(1ère publication le 28 mai 2010)
Le programme de première proposé par le groupe d’experts (moins le représentant de l’APSES qui en a démissionné) vient d’être mis en ligne sur le site Éduscol. On y indique aussi que la consultation sur ce programme aura lieu entre le jeudi 27 mai et le mercredi 16 juin 2010.
Comme je l’avais fait pour le programme de Seconde, je voudrais me livrer à une analyse “à chaud” de ce projet de programme. Mais dans un autre billet, si mes nombreuses contraintes m’en laissent le temps, j’essaierai de prendre un peu plus de recul pour m’interroger sur l’évolution et l’avenir de la discipline SES
SES ou “Économie-Sociologie” en Première ?

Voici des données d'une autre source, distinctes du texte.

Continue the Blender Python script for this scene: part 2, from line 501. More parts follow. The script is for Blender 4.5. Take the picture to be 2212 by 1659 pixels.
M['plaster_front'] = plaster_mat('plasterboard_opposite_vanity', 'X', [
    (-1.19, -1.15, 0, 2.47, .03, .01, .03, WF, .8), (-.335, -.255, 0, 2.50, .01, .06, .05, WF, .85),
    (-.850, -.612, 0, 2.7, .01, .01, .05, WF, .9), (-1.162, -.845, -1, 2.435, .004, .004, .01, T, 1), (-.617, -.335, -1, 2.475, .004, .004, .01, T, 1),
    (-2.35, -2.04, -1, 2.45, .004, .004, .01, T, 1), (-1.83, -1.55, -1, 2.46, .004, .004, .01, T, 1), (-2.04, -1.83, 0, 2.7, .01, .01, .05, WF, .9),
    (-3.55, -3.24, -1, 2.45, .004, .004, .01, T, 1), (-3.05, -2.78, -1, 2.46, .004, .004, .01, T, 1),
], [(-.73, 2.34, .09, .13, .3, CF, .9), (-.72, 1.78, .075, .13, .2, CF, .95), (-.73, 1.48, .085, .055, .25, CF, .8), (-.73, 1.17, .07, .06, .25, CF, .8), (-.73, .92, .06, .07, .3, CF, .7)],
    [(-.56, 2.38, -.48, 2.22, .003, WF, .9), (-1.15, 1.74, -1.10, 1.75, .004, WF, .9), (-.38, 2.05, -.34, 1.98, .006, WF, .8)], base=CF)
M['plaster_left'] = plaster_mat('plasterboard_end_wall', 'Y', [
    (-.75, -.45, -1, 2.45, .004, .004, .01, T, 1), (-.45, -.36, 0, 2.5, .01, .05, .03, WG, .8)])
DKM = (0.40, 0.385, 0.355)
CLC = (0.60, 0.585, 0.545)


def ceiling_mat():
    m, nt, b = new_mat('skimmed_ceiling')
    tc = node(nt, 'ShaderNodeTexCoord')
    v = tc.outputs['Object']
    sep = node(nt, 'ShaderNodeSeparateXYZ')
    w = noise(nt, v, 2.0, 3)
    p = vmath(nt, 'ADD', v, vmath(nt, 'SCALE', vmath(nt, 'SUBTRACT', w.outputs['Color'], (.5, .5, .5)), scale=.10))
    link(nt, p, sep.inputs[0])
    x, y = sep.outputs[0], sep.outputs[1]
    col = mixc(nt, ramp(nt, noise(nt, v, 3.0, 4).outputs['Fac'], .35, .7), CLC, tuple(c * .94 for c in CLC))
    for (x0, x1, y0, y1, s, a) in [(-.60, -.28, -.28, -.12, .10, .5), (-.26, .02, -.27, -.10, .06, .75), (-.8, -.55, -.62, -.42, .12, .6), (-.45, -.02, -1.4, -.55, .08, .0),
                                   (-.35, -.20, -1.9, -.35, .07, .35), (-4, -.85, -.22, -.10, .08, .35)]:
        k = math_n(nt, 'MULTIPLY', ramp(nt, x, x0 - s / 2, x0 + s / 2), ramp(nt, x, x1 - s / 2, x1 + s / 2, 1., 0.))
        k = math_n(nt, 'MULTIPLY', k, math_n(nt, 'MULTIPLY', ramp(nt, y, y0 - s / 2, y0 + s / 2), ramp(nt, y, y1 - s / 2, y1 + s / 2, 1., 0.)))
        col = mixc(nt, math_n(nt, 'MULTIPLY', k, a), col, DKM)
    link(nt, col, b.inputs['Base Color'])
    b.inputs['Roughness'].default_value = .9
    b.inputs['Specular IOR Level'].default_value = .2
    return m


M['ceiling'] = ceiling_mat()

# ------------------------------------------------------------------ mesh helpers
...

D’abord un constat. Quand il faut quatre pages pour expliquer le "mode d'emploi" du nouveau programme, c'est qu'il va à l'encontre des pratiques et surtout des discours majoritaires....
Même si la coupure était déjà à l’œuvre depuis les précédents programmes de Première et de Terminale sortis au début des années 2000, il s’agit ici d’officialiser de manière assez radicale la séparation entre “économie”, “sociologie” (éventuellement “science politique” mais le nombre d’heures consacré est très faible). Certes, on propose à la fin des “regards croisés” mais le cœur du programme le dit clairement, il s’agit d’abord dès l’introduction de “penser en économiste”, puis “penser en sociologue”… Mais cette séparation va plus loin puisqu’on indique à la fin du préambule que , sur le modèle ce qui se passe en Histoire-Géographie ou en Physique-Chimie « Les professeurs pourront choisir une répartition hebdomadaire entre les trois disciplines constitutives des sciences économiques et sociales, en consacrant par exemple 3 heures hebdomadaires à l’économie et 2 heures hebdomadaires à la sociologie puis à la science politique pendant 30 semaines et en étudiant ensuite les objets communs. »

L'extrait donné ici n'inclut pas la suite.